Deadline: 14-Sep-23
The Harvard Radcliffe Institute is accepting applications from scholars and artists proposing innovative work that confronts pressing social and policy issues and seeking to engage audiences beyond academia.
A fellowship at Radcliffe is an opportunity to step away from usual routines and dive deeply into a project. With access to Harvard’s unparalleled resources, Radcliffe fellows develop new tools and methods, challenge artistic and scholarly conventions, and illuminate the past and the present.
Focus Areas
- They welcome proposals relevant to the Institute’s focus areas, which include:
- Reflecting Radcliffe’s unique history and institutional legacy, they welcome proposals that focus on women, gender, and society or draw on the Schlesinger Library’s rich collections.
- Climate change and its human impacts, especially projects that address the disproportionate impacts of the climate crisis on marginalized or under-resourced communities.
- Legacies of slavery
- Interdisciplinary exchange is a hallmark of the Radcliffe fellowship. They welcome proposals that take advantage of the uniquely diverse intellectual community by engaging with concepts and ideas that cross disciplinary boundaries.
Fellowship Details
- Fellows receive a stipend of $78,000 plus an additional $5,000 to cover project expenses.
- Fellows receive office or studio space in Byerly Hall–on Radcliffe Yard–and full-time Harvard appointments as visiting fellows, granting them access to Harvard University’s libraries, housing, and athletic facilities.
- If fellows would like to hire Harvard undergraduate students as Research Partners, they will cover their hourly wages. During the fellowship program, fellows are also offered several professional development opportunities.
- Duration: The fellowship runs from September 2024—May 2025.
Eligibility Criteria
- Applicants from throughout the world are encouraged to apply. Harvard University typically sponsors J-1 scholar visas for Harvard Radcliffe Fellows.
- Applicants in the humanities and social sciences must:
- Have received their doctorate (or appropriate terminal degree) in the area of their proposed project at least two years prior to their appointment as a fellow (December 2022 for the 2024-25 fellowship year).
- Have published a monograph or at least two articles in refereed journals or edited collections.
- Applicants in science, engineering, and mathematics must:
- Have received their doctorate in the area of the proposed project at least two years prior to their appointment as a fellow (December 2022 for the 2024-25 fellowship year).
- Have published at least five articles in refereed journals. Most science, engineering, and math fellows have published dozens of articles.
- Applicants in the creative arts must meet discipline-specific eligibility requirements, as outlined below:
- Film and Video: Applicants in this discipline must have a body of independent work of significant achievement. Such work will typically have been exhibited in galleries or museums, shown in film or video festivals, or broadcast on television.

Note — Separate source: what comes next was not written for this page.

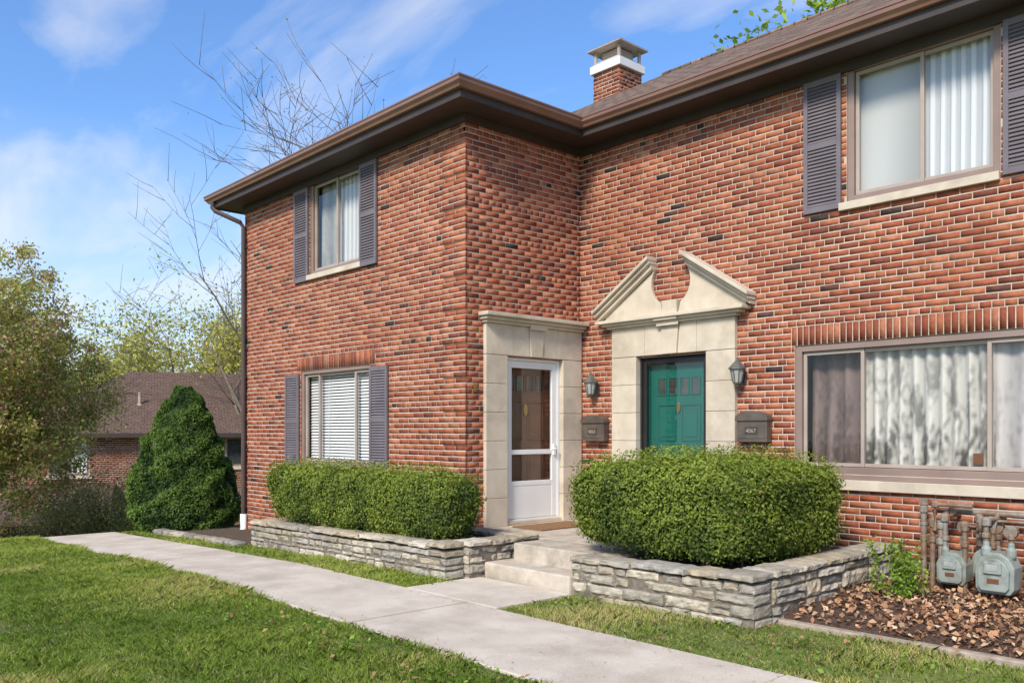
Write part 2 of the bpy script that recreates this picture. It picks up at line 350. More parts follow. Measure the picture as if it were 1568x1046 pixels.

- Visual Arts: Applicants in this discipline must show strong evidence of achievement, with a record of at least five years of work as a professional artist, including participation in several curated group shows and at least two professional solo exhibitions.
- Fiction and Nonfiction: Applicants in these disciplines must have one of the following:
- one or more published books;
- a contract for the publication of a book-length manuscript; or
- at least three shorter works (longer than newspaper articles) published.
- Poetry: Applicants in this discipline must have had published at least 20 poems in the last five years or published a book of poetry, and must be in the process of completing a manuscript.
- Journalism: Applicants in this discipline are required to have worked professionally as a journalist for at least five years.
- Playwriting: Applicants in this discipline must have a significant body of independent work in the form. This will include, most typically, plays produced or under option.
- Music Composition: It is desirable, but not required, for applicants in music composition to have a PhD or DMA. Most importantly, the applicant must show strong evidence of achievement as a professional artist, with a record of recent performances.
- Former Harvard Radcliffe fellows (1999-present) are ineligible to apply.
- Applicants cannot be students in doctoral or master’s programs at the time of application submission unless the dissertation has been accepted and degree is forthcoming (and field-specific eligibility requirements have been met).
Deadlines
- The deadline for applications in humanities, social sciences, and creative arts is September 14, 2023.
- The deadline for applications in science, engineering, and mathematics is October 5, 2023.